Ron Trewyn, NBAF liaison for the university, said the bill includes the final $300 million needed to complete the $1.15 billion National Bio- and Agro-Defense Facility, or NBAF.

That project, which is being jointly funded by the state and federal government, has been in the works since about 2007. But it has been stalled because of cost overruns and budget stalemates in Congress.

Trewyn said initial site work where the research lab will be located has already been completed, and a power plant to serve the facility is about 90 percent complete. With the final funding now in place, he said, construction on the laboratory itself is expected to begin in late May or early June.

Kansas competed with several other states to house the facility, which is expected to create more than 300 new jobs in the area, with an economic benefit of $2.4 billion over 25 years.
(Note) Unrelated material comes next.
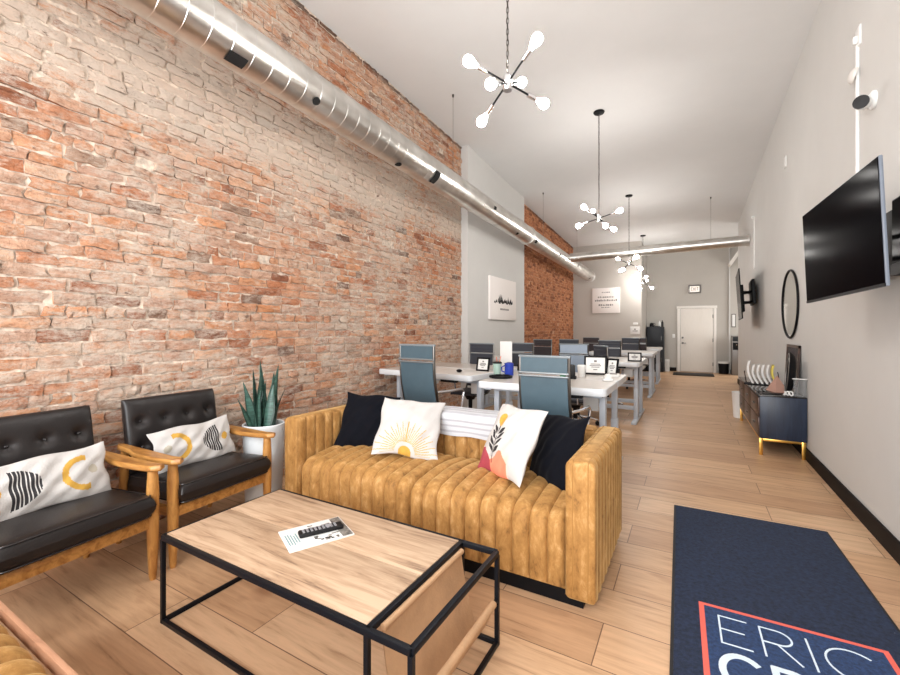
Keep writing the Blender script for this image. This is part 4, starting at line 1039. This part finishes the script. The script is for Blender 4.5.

In January, state officials made a conditional agreement to issue another $231 million in bonds to cover the state’s 25 percent share of the cost. That brought the state’s total investment to $307 million.

That deal was conditioned on a final agreement being signed between the state and DHS, with assurances that the state would not be asked to contribute any more money, and that the facility would actually be built.

That was during a time when Congress was at odds with President Barack Obama over his immigration policy, and lawmakers withheld full funding for Homeland Security, opting instead to pass a stop-gap continuing resolution to fund the agency for only two months while talks continued over immigration.

Many state officials said at the time that the final funding for NBAF was included in that continuing resolution. But Trewyn said Tuesday that the stop-gap bill only included instructions, not the money, for DHS to move forward on the project.

The bill that finally passed Congress on Tuesday includes $974 million through 2019 for science and technology research. The language also provides that $300 million of that will be used for construction of NBAF.

Both U.S. senators and all four U.S. representatives from Kansas voted against that bill, mainly due to continued disagreements with the Obama administration over immigration policy.